Martin’s ability to generate strikeouts limits the type of rally-building that both offenses require to manufacture consistent scoring. The Cubs’ 357 strikeouts and White Sox’s 400 punchouts indicate lineups that struggle against swing-and-miss pitching, exactly Martin’s calling card. This creates innings where traffic remains minimal and pitch counts stay manageable.

The scoring range points toward a 4-3 or 5-3 outcome rather than the 8-6 shootout the market is pricing. The pick is Under 8.5 (-104), meaning the combined score must stay under 8.5.

Joe Jensen’s Pick

JENSEN’S PICK: Under 8.5 (-104) — 2 Units

I looked at the White Sox moneyline at -104, but Martin’s dominance doesn’t guarantee a win when the White Sox offense remains this inconsistent and Taillon’s home run vulnerability could create early deficits. The under provides the cleaner angle, banking on Martin’s exceptional form to control the early game while both offenses continue their season-long struggles against quality pitching.

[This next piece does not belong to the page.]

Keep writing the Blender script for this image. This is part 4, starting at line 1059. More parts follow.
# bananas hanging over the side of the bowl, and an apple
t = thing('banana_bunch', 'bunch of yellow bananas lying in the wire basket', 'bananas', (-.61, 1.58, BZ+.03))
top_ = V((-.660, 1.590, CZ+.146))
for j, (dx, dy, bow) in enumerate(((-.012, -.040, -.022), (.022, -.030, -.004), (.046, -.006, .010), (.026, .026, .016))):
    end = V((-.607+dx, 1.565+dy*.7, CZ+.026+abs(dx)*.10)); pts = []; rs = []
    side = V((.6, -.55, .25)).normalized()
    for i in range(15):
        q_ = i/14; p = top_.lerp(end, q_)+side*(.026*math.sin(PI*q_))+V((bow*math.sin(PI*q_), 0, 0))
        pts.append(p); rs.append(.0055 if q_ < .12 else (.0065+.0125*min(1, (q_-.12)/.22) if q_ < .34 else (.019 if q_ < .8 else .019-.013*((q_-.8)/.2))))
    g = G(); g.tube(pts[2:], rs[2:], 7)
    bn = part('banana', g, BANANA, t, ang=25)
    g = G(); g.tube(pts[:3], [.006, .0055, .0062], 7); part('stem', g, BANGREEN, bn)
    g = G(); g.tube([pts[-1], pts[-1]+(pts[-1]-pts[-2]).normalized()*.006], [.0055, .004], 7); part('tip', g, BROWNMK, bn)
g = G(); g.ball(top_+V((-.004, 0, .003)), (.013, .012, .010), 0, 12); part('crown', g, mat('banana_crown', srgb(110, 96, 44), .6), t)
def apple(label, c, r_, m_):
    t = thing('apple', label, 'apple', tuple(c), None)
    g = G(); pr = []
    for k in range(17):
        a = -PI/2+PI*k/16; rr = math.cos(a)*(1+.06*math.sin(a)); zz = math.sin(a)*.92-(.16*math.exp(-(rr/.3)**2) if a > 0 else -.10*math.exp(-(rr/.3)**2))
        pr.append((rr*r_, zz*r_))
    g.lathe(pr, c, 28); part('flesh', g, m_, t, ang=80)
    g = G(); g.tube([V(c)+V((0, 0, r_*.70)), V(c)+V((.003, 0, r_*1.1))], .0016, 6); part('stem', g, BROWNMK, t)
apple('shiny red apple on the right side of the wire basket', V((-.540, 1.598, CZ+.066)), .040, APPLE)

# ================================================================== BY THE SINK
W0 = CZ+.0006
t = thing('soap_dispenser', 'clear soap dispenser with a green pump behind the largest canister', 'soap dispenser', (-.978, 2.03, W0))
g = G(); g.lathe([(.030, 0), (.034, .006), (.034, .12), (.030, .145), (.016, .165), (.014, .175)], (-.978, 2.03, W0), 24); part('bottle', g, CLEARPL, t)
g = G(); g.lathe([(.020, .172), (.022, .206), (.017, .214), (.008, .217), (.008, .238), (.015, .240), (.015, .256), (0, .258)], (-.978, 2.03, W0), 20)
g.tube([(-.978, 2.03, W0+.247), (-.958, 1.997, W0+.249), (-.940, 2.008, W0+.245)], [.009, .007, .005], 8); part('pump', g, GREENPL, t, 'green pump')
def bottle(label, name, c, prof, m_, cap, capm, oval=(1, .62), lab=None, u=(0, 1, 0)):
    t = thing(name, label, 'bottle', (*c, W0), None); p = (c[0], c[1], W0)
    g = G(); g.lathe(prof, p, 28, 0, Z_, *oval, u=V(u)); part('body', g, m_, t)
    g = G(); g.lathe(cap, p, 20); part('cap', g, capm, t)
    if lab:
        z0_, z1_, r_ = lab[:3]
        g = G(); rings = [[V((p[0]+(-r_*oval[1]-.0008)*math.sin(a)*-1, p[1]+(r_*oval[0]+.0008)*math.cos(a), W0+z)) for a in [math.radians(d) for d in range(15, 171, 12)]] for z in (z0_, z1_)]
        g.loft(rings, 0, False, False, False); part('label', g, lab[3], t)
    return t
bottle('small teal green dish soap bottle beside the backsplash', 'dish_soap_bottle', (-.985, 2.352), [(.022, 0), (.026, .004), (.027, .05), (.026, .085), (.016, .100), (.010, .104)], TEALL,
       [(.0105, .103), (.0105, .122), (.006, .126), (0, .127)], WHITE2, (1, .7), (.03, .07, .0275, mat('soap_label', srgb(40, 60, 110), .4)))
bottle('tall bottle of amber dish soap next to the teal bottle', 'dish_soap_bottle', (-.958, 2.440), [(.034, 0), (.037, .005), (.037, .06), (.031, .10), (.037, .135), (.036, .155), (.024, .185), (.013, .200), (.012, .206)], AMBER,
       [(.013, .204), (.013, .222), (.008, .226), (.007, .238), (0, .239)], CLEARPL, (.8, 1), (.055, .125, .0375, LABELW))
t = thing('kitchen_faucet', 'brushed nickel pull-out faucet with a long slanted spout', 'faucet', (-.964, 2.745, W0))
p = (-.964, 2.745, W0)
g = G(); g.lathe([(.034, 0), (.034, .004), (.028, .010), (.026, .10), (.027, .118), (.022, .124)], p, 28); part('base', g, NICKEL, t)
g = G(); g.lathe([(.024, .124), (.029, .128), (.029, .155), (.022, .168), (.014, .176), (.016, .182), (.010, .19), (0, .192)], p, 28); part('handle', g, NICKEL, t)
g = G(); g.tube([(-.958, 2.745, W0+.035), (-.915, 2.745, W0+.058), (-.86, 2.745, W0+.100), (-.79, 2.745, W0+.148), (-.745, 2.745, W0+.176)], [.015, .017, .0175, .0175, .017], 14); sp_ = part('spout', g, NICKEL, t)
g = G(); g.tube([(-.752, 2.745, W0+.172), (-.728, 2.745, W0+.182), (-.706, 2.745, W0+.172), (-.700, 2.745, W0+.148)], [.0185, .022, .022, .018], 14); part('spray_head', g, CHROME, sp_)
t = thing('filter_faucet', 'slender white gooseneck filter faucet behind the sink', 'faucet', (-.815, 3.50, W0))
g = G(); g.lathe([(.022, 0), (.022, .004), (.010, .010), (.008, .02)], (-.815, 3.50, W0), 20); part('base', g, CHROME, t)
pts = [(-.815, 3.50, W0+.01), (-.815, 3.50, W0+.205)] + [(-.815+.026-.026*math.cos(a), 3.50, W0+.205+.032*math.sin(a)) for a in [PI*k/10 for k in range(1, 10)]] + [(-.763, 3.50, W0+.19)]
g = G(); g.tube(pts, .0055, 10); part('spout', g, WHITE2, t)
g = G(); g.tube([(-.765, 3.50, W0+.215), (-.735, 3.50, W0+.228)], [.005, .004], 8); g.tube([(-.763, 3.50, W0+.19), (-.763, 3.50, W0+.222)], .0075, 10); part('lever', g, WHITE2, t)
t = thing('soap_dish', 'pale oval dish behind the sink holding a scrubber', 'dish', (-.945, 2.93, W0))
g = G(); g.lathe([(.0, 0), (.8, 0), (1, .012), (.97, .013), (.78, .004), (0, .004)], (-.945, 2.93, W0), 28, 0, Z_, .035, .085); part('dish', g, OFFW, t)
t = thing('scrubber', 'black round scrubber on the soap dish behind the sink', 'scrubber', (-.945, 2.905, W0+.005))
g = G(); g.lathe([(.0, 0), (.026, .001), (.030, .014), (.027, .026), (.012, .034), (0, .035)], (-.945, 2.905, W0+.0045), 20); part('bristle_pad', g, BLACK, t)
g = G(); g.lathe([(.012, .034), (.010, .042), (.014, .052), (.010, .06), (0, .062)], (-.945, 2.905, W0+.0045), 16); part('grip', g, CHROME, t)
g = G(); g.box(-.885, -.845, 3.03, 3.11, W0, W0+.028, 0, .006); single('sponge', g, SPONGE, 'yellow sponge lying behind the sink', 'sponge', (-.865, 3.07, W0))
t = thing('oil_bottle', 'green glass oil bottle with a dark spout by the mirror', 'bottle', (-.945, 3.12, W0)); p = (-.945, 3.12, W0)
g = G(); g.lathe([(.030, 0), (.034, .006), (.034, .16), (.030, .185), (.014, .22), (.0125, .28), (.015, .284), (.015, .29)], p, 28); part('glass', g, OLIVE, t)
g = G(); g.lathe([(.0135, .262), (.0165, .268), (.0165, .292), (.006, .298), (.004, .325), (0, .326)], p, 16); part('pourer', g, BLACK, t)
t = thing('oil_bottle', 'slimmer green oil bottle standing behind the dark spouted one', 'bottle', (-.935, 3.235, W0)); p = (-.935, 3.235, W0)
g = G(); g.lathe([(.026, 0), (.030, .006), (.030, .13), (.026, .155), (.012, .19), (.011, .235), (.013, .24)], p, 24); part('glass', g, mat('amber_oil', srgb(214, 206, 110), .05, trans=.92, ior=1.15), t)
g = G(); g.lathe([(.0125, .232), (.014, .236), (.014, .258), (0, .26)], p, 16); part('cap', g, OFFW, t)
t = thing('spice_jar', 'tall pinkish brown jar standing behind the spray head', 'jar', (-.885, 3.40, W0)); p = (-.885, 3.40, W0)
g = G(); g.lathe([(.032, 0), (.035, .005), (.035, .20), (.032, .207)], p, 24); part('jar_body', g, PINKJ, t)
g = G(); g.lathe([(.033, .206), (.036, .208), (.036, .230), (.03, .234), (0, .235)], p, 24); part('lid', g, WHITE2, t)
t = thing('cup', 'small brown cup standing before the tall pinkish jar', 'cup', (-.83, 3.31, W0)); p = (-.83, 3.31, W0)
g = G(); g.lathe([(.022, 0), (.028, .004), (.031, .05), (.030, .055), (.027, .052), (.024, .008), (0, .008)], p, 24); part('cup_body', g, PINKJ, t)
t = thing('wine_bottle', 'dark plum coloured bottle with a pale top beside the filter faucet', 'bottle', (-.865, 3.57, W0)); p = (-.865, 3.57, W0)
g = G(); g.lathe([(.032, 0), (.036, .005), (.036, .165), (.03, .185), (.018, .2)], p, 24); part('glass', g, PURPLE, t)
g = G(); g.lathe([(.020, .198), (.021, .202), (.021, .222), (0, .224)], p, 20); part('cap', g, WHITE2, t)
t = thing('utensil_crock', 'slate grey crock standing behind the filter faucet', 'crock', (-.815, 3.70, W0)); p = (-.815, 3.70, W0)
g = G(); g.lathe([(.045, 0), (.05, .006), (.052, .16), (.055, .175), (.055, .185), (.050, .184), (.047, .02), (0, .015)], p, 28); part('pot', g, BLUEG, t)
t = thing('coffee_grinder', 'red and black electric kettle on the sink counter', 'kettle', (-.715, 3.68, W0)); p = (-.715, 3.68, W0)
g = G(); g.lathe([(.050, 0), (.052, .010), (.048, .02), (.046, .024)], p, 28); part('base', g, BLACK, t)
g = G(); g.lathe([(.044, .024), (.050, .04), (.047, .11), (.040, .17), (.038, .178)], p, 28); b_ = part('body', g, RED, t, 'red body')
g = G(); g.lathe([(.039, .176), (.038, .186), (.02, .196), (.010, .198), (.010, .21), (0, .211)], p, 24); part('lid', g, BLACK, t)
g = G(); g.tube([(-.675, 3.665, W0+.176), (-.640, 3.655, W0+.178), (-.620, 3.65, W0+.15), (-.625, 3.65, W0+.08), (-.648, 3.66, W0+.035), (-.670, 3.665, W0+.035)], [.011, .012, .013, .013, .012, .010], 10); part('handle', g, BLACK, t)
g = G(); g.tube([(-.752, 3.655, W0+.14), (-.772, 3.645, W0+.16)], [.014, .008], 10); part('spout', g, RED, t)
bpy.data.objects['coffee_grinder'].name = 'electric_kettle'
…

Yesterday’s 15-run explosion represents market noise rather than a sustainable pattern for two teams that have struck out at elite rates all season. Martin’s 1.62 ERA and elite slider should neutralize the Cubs’ power threats, while even Taillon’s vulnerabilities shouldn’t produce enough consistent offense to push this total over against Chicago’s strikeout-prone lineup.

Projected score: White Sox 4, Cubs 3. Taking the under at moderate confidence—yesterday’s game was the aberration, not the blueprint for tonight’s pitching-driven environment.